代理購入業者の取り締まりは困難だが、もし完全に排除ができたと仮定しよう。その場合も海南島には苦しい展開が予想される。

「旅行の一環として買い物を楽しむ。これを実現するには海南島のアクティビティはまだまだ貧弱です。日本、韓国、香港、シンガポールなど観光資源と買い物、双方の魅力を兼ね備えた国・地域と比べて、どのような優位を築けるのかは見えてきません」(山本代表)。中国人の巨大な免税需要。それをどう取り込むのかをめぐって韓国、香港をはじめとする世界の国と地域が争ってきたわけだが、海南島免税は送り出し国である中国自らがこの需要を奪いにきたという構図である。それは中国の利益、海南島の発展につながる一方で、代理購入といういびつな問題を抱え込むことにもつながる。2020年の海南自由貿易港建設プラン発表から3年が過ぎた今、改めてその難しさが浮き彫りになっている。

次の狙い目は「市中免税!?」、関係者が注目

景気低迷や代理購入など多くの問題を抱えていることは間違いないが、一方で中国人が巨大な消費需要を持っているという事実は変わらない。免税という切り口からこの需要をどう狙っていくのか、世界各国のブランド、中国の免税事業者にとって、そして中国人の消費力の国内還元を狙う中国政府にとっても重要なテーマであることに変わりはない。

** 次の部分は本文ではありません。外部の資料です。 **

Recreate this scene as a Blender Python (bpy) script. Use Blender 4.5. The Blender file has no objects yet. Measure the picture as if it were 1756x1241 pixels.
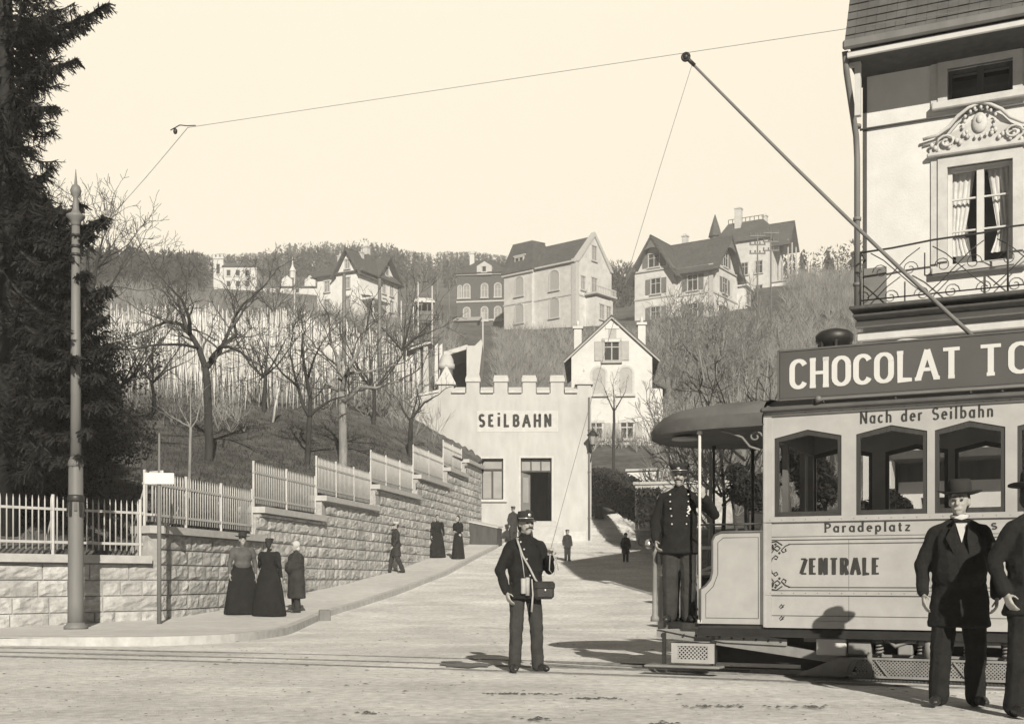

「今、業界内でホットな話題となっているのが年内にも開始と噂されている市中免税の開放です。現在、一部で試験的に運用されていますが、過去180日以内に出国履歴がある中国人を対象に免税商品を販売できるという制度です。限度額は5000元(約10万円)までですが、腕時計や酒類などの特殊商品はこの限度額に含まれません。2024年は中国人の海外旅行が全面的に回復する年となるでしょう。中国全土に市中免税店を展開できれば、相当の規模のビジネスになる。私が接触した中国免税企業関係者は海南島免税以上に期待していました」(山本代表)

俗に中国スピードと言われるが、中国はともかくビジネスの展開が早い。なにかもてはやされたトピックがあっても、少し目を離していると状況は一転し、そして新たなトレンドが生まれている。巨大市場・中国に食い込むにはこのスピード感についていくしかないのだろう。